• [DATA SECTION]:
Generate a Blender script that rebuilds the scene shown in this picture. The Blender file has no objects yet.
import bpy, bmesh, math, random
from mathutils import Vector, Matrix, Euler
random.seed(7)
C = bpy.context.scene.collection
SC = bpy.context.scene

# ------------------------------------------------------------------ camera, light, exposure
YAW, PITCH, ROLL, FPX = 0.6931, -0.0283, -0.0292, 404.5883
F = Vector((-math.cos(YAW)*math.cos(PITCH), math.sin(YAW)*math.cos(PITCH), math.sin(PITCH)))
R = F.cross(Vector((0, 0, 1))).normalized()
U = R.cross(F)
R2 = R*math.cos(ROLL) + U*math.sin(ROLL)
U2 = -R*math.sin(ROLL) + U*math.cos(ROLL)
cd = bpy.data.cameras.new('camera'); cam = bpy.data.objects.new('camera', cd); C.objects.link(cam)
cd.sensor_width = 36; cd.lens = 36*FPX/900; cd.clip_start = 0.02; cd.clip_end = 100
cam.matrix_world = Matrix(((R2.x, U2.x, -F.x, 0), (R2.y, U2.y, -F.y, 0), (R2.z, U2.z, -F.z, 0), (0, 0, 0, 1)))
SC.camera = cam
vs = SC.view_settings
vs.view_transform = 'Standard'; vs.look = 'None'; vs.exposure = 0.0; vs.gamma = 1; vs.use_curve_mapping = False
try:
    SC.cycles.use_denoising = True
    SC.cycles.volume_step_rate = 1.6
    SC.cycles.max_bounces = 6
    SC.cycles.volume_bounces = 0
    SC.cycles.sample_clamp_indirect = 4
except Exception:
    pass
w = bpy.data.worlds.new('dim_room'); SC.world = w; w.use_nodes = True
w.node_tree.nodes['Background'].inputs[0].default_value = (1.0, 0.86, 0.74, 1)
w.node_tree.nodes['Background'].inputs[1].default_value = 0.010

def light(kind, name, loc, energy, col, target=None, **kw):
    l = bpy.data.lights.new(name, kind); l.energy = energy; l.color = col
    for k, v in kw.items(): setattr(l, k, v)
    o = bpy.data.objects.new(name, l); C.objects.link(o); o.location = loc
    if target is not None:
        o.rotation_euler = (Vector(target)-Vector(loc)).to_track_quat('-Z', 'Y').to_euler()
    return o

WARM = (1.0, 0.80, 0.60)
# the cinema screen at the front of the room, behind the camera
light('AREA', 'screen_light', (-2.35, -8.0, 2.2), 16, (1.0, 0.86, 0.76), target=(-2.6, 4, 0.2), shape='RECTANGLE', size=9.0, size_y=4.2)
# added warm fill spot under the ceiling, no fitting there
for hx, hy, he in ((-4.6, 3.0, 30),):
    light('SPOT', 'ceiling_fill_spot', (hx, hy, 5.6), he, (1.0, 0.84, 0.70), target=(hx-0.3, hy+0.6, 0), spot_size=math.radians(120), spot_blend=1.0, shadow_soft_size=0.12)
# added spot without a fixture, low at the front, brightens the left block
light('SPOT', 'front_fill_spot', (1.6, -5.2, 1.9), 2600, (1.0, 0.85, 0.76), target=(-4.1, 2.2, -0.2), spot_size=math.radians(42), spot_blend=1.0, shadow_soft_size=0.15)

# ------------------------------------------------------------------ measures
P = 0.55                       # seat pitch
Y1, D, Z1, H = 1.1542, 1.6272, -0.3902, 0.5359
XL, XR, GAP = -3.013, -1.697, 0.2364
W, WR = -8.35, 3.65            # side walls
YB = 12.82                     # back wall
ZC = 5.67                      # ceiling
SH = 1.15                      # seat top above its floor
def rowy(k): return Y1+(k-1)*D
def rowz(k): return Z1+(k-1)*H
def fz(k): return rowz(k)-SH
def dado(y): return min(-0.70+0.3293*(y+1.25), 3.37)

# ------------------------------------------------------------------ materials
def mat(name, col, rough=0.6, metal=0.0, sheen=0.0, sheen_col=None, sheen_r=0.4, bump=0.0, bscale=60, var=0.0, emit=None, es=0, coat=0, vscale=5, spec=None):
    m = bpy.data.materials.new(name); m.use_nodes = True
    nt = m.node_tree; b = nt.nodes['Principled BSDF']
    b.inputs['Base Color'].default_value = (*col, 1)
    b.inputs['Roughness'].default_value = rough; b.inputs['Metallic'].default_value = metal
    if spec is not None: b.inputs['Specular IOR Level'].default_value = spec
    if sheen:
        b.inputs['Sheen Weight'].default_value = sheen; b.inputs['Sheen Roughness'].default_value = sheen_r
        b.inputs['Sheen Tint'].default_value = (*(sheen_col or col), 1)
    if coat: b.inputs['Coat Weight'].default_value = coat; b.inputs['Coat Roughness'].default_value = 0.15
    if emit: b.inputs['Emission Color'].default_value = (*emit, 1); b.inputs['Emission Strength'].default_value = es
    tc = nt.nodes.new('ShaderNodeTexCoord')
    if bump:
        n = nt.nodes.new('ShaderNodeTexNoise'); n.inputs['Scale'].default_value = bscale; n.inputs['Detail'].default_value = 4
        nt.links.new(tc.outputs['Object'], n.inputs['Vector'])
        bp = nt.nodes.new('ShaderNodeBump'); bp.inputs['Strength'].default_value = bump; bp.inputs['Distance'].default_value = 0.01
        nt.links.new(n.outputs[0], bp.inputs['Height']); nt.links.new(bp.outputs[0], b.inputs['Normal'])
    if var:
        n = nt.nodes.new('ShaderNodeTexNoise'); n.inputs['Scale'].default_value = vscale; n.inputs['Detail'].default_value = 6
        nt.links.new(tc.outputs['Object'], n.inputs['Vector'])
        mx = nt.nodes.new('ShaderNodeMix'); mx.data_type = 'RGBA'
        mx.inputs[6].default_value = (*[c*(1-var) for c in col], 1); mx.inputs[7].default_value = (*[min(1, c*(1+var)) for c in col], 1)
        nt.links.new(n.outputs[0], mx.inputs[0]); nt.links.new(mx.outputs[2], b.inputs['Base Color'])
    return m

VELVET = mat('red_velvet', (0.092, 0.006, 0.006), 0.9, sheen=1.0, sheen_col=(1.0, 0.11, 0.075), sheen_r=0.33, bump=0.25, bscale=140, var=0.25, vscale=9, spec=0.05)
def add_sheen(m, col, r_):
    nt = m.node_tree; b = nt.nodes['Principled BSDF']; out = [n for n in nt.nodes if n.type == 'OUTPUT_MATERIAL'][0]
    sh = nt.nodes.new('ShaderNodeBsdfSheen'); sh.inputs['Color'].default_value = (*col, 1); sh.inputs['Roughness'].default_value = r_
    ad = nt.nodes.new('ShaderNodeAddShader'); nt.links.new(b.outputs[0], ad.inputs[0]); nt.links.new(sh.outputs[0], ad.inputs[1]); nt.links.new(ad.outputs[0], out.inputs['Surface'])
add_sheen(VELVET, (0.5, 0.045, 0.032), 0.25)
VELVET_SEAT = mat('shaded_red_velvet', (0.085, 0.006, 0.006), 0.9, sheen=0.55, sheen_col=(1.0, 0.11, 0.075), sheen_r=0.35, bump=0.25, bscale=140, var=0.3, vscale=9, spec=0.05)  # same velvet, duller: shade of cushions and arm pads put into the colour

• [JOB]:
From the opening line of the data above through the line that contains "SC = bpy.context.scene", please print each line as it stands and only those lines.

• [WRITTEN SOLUTION]:
Generate a Blender script that rebuilds the scene shown in this picture. The Blender file has no objects yet.
import bpy, bmesh, math, random
from mathutils import Vector, Matrix, Euler
random.seed(7)
C = bpy.context.scene.collection
SC = bpy.context.scene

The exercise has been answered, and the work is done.